Saturday, March 26, 2016

The Garden of Verse: Statues, Long Nights, Lilacs and Matthew



           Among my favorite poems in the March issue of Verse-Virtual.com, the online poetry journal that publishes a new issue every month... 
           A set piece poem for a set piece work of art that somehow humanizes and makes the "The Mendelssohn Statue in Leipzig," a project slow in developing in postwar German after the Nazis destroyed an earlier statue to the great 19th century composer, endearing and laudable despite its tortured origins. I've never been to Leipzig, or Germany, but I feel I've received a history lesson and a cultural one after reading Robert Wexelblatt's poem. The composer Felix Mendelssohn was the grandson of the great Jewish thinker Moses Mendelssohn.The poem teaches us of Felix's fathers anguished feelings over his decision to convert to Christianity and later change the family surname to something less Jewish. 
          Its poem's description of the statue is charmingly ambivalent:
A lyre-bearing muse, looking like a
foot-sore tourist, rests on the steps below
the Master.  On one side a pair of angels
scrape a violin, blow a flute; on the other,
a brace of cherubs work through a vocal score....
This thing looks echt Victorian
though it’s not yet a decade old. 

I admit to finding Felix a romantic figure, a better behaved Mozart perhaps who got jazzed up by places like Scotland. The poem sums him up better:
His gaze
is fixed. He could be looking back to the beloved
Bach or forward to a quasi-Jewish Mahler.

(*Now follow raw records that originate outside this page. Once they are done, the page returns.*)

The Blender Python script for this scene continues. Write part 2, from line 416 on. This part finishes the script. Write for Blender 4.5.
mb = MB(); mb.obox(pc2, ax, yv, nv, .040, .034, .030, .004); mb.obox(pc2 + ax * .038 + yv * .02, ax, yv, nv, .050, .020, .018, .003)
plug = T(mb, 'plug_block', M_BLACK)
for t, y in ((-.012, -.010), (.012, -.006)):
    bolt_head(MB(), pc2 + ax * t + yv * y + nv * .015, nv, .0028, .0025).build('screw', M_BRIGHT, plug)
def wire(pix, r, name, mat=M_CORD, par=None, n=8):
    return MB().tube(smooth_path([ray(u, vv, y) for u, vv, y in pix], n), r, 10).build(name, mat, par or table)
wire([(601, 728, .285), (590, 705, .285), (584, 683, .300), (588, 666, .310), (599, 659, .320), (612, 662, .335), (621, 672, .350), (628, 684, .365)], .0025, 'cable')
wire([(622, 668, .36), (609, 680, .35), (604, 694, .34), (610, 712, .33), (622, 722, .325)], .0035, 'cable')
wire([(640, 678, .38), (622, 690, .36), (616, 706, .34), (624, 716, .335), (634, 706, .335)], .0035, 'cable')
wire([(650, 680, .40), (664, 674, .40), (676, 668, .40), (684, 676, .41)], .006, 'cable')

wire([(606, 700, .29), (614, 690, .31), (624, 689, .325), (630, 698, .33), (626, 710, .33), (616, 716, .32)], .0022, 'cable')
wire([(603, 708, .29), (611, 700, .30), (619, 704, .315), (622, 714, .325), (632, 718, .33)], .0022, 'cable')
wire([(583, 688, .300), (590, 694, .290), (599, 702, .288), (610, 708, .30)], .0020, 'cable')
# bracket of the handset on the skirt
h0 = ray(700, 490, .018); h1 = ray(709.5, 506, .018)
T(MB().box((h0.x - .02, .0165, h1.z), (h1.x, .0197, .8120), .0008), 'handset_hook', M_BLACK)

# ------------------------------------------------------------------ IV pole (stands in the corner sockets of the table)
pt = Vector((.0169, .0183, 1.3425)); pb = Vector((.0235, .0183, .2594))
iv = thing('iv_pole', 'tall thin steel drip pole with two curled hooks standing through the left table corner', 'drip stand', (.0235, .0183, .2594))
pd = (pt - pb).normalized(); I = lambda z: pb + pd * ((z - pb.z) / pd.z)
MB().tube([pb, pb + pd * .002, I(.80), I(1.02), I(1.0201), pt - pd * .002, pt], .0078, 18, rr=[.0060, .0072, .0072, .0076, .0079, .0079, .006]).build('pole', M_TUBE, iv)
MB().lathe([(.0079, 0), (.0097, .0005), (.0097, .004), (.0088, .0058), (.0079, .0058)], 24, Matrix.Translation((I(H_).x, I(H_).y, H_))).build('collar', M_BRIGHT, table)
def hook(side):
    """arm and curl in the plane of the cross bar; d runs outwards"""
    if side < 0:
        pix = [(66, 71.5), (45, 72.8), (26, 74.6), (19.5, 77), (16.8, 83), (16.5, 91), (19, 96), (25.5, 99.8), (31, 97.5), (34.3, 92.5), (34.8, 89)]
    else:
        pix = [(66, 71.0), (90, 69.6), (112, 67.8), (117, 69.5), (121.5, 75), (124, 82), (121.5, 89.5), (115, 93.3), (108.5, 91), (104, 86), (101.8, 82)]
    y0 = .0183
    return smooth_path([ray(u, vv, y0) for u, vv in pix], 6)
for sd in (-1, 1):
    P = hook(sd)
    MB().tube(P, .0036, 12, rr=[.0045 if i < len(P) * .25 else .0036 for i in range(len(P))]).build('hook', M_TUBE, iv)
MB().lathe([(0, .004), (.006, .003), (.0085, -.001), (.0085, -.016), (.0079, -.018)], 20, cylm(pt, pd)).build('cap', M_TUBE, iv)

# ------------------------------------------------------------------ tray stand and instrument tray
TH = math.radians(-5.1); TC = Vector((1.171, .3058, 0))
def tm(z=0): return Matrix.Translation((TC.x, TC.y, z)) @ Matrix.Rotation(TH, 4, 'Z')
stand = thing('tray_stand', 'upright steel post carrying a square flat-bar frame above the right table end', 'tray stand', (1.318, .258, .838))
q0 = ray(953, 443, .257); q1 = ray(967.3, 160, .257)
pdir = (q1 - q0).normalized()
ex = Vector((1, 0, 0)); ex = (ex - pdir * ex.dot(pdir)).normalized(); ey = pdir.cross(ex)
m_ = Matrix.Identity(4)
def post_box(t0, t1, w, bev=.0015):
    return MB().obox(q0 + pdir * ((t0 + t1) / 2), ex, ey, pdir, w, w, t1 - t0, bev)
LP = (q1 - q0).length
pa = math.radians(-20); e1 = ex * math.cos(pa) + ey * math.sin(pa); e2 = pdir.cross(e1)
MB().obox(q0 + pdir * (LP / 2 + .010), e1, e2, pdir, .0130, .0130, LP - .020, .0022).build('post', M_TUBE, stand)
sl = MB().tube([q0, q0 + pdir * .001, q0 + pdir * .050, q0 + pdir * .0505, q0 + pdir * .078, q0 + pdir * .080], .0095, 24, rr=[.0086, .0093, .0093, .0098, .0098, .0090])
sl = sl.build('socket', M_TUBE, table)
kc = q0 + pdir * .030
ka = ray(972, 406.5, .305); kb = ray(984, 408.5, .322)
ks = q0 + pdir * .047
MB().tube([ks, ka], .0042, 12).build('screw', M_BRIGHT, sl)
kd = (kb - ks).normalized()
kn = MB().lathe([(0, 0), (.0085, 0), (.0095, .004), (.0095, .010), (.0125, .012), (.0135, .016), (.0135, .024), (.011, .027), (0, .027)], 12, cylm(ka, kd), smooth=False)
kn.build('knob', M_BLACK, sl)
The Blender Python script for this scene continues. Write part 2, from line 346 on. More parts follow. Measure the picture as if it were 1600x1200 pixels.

I feel learning the history of the dilatory replacement of the statue tells me something too about the culture that produced both the composer and this final reckoning. By the poem's end I find myself caring about the statue, wishing to know even more about the Mendelssohn family, and sure that if I ever go to this city I would look for this somewhat tortured recognition of a famous local son.

         A poem with a more directly religious theme, Laura Kaminski's "Confirmation: poem ending with Matt. 18:4 KJV" says things about religious belief that I've always meant to say, and says them beautifully:

All the complexities of creeds seem to me like sieves,
fine mesh strung to strain out heresy and apostasy,
wires stretched like prison bars to keep out questions
and their askers. And I've been challenged: do I not
strive to earn a place within the heavens? But how can
an infant pay the rent on such a lofty crib? What must
an infant do to earn a meal? I can only say that I am
racked with hunger, wail in poems, cry in silence
for the remembered sweetness, for a taste of the Beloved.

The absurdities of orthodoxy are "strained out" here in such fitting imagery. How would "an infant" -- or, for that matter, any solitary soul -- decide how to earn a spot in heaven? Are we not more likely to do as the poem puts it, "cry in silence/for the remembered sweetness, for a taste of the Beloved"? 
           "Confirmation" ends with the citation from Matthew, affirming as godly the stance of whoever "shall humble himself as this little child..." 
           That feels right to me as well. Doctrine matters not a whit. The heart is all. 

              In keeping with my admiration for (or vulnerability to) deeply felt poems, I responded to Michael Minassian's "On The Maryland Coast," a poem that captures an experience many of us can no doubt relate to. The poem recalls an evening spent with that rarely encountered ideal other, talking about writing and reading one another's latest poems:

you were so intense, your face a map
not too different from my own story.

              Sometimes we do see ourselves in another person; and perhaps we remember those moments forever. 
              I also admired the poet's sharply written "The Postcard on Reverse," a poem that describes time as "a group of islands/ & the wooden skeleton/ of a wrecked steamboat" and offers a picture of the stained glass windows of a cathedral 
 when lit by the sun/
like a row of teeth, sharpened." 
              Pretty pictures, the poem suggests, sometimes cover up a multitude of sins.
           Tom Montag's series of poems about  'elemental' conditions (to borrow from the title of one of these, "These Elementals") ring particularly true to me following a period of much waking during the darker watches of the night followed by long waits for dawn. At the end of "Day, Breaking," his poem offers this reward:

What we get is another
fragile day holy with

promise of farther light.

In a similar vein, I appreciated these lines lines from "Elementals":

We are not what we think we are.
The stars know that. All night they tell us
all things come again to nothing.

Lastly in a poem called "Lilacs" that begins 
O, let the lilacs
come like a dream,
the poet offers this just-right observation:
Not their color but
the frank scent of them...


           Strong words in these poems, for strong emotions. 

          Kathleen Brewin Lewis's poem ​"Re-turning," also touched a nerve. It's a poem about beach memories, probably we all have them, and I found a particular moment evoked strongly and irresistibly in the line "the sand liquescent dribbling through our fingers." The poem's evocation of such moments is so right that I was both surprised and completely satisfied to be asked to imagine it last line: "the sea flings sheets upon the shore."